The Limits to Fighting the Islamic State

It is to be hoped that US President Barack Obama’s decision to wage war against the Islamic State will not prove to be another misconceived and over-reaching foreign military intervention in the Middle East. But as the US-led mission is currently conceived, it is not clear whether its objectives are achievable at acceptable costs.

CANBERRA – There is a long history of misconceived and over-reaching foreign military intervention in the Middle East, and it is to be hoped that US President Barack Obama’s decision to wage war against the Islamic State will not prove to be another. No terrorist group more richly deserves to be destroyed outright than these marauding, genocidal jihadists. But as the US-led mission is currently conceived and described, it is not clear whether its objectives are achievable at acceptable costs in terms of time, money, and lives.

The basic problem is that the Islamic State’s territorial gains are being approached from three completely different perspectives, demanding three different types of operational responses. There is the humanitarian mission to protect civilian populations in Iraq and Syria from mass-atrocity crimes. There is the need to protect other states’ citizens from Islamic State terrorism. And there is the desire to restore states’ integrity and stability in the region.

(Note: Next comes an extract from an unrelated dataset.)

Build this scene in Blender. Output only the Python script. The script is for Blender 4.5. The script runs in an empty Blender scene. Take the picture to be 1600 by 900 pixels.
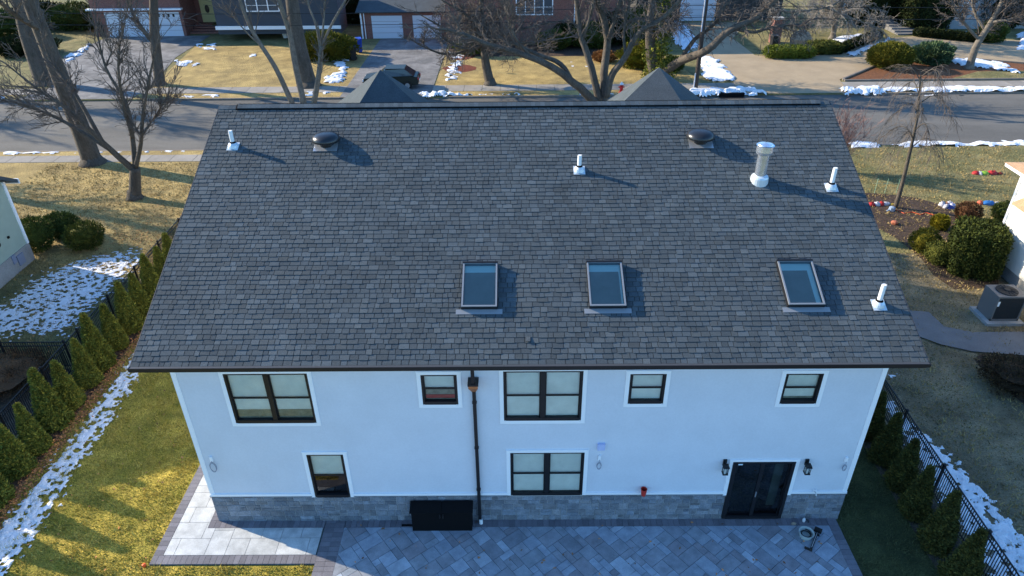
import bpy, math, random
import numpy as np
from mathutils import Matrix, Vector, noise as mnoise
C = bpy.data.collections.new('place'); bpy.context.scene.collection.children.link(C)
SC = bpy.context.scene
rnd = random.Random(7)

# ------------------------------------------------------------------ camera, light
CAM = np.array([-0.278, -14.174, 16.760])
RV = np.array([0.99995778, 0.00189308, -0.00899195])
UV = np.array([0.00666229, 0.52459008, 0.85132888])
FV = np.array([-0.00632872, 0.85135284, -0.52455532])
FPX = 1109.0
cd = bpy.data.cameras.new('camera'); cam = bpy.data.objects.new('camera', cd); C.objects.link(cam)
cd.sensor_width = 36; cd.lens = FPX / 1600 * 36; cd.clip_end = 3000; cd.clip_start = 0.1
cam.matrix_world = Matrix(((RV[0], UV[0], -FV[0], CAM[0]), (RV[1], UV[1], -FV[1], CAM[1]), (RV[2], UV[2], -FV[2], CAM[2]), (0, 0, 0, 1)))
SC.camera = cam

SUN_EL, SUN_AZ = 23.5, 159.0          # azimuth of the sun, counter-clockwise from +X
w = bpy.data.worlds.new('World'); SC.world = w; w.use_nodes = True
nt = w.node_tree; bg = nt.nodes['Background']
sky = nt.nodes.new('ShaderNodeTexSky'); sky.sky_type = 'NISHITA'; sky.sun_disc = False
sky.sun_elevation = math.radians(SUN_EL); sky.sun_rotation = math.radians(90 - SUN_AZ)
sky.air_density = 1.0; sky.dust_density = 0.3; sky.ozone_density = 2.5
tn = nt.nodes.new('ShaderNodeMix'); tn.data_type = 'RGBA'; tn.blend_type = 'MULTIPLY'; tn.inputs[0].default_value = 1; tn.inputs[7].default_value = (0.70, 1.0, 1.24, 1)
nt.links.new(sky.outputs[0], tn.inputs[6]); nt.links.new(tn.outputs[2], bg.inputs[0]); bg.inputs[1].default_value = 0.15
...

Obama’s rhetoric, and that of his most enthusiastic partner so far, Australia’s Prime Minister Tony Abbott, has wobbled between the first two objectives and hinted at the third, creating hopes and expectations that all three will be effectively pursued. But only the humanitarian mission has any realistic chance of being delivered through the four-part strategy now on the table: air strikes against Islamic State forces; training, intelligence, and equipment for Iraqi and Kurdish military forces and Syria’s non-extremist opposition; intensified international counterterrorism efforts; and humanitarian assistance to displaced civilians.